A glance upward at an airplane safely avoiding the towers of Mannahatta—or are we up there, looking down on the collective “flight” of urban traffic?—phases into a view of the world itself, courtesy of a computer screen, an aforementioned Morris Louis veil, or a look outside at spring. We can’t say for sure which one, and not being able to tell the difference, but feeling that all might work, models the openness this poem asks of us in our relations to each other.

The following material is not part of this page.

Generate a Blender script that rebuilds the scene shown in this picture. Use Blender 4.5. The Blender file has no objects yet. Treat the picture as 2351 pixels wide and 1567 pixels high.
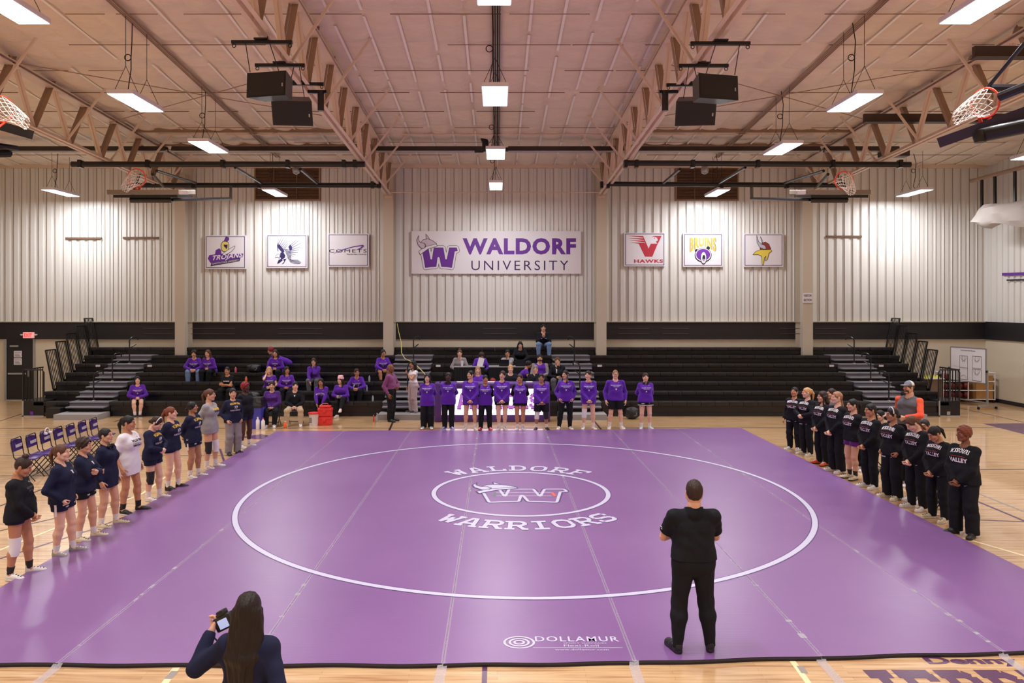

“Just as any of you is one of a living crowd,” Whitman wrote, “I was one of a crowd.” And O’Brien: “I guess it’s possible a people glides along from house to house as though a language made of equal signs, but haven’t seen them.” We can hear in that “language” a play on the L=A=N=G=U=A=G=E journal of the late 1970s and early ’80s and a description of Whitman’s transitive logic: any of you = one of a crowd = I. Those pronouns connected by a line of Whitman’s verse are scattered into parts when the line is lost inside the workweek’s prose, but connections return by other means. By the time we see the phrase “he loves them both” in the poem’s final section, that “them” broadens to a whole extended and terrainless family of “boths,” bonded not by Whitmanian parataxis but by the transitive property of equal candidacy: Adam and Eve, workweek and weekend, public and private, verse and prose, both coasts, both houses, both parents, both sides of the hinge. O’Brien’s struggle to make verse resources re-emerge in prose, to have it both ways and more than both, mimes a dream he shares with Whitman and with us: that non-instrumental relations can survive their falling in a world ruled not by equality (substitution), generosity (polyvalence), and friendship (meter and rhyme), but by the prosaic zero-sum economies of money, space, and time.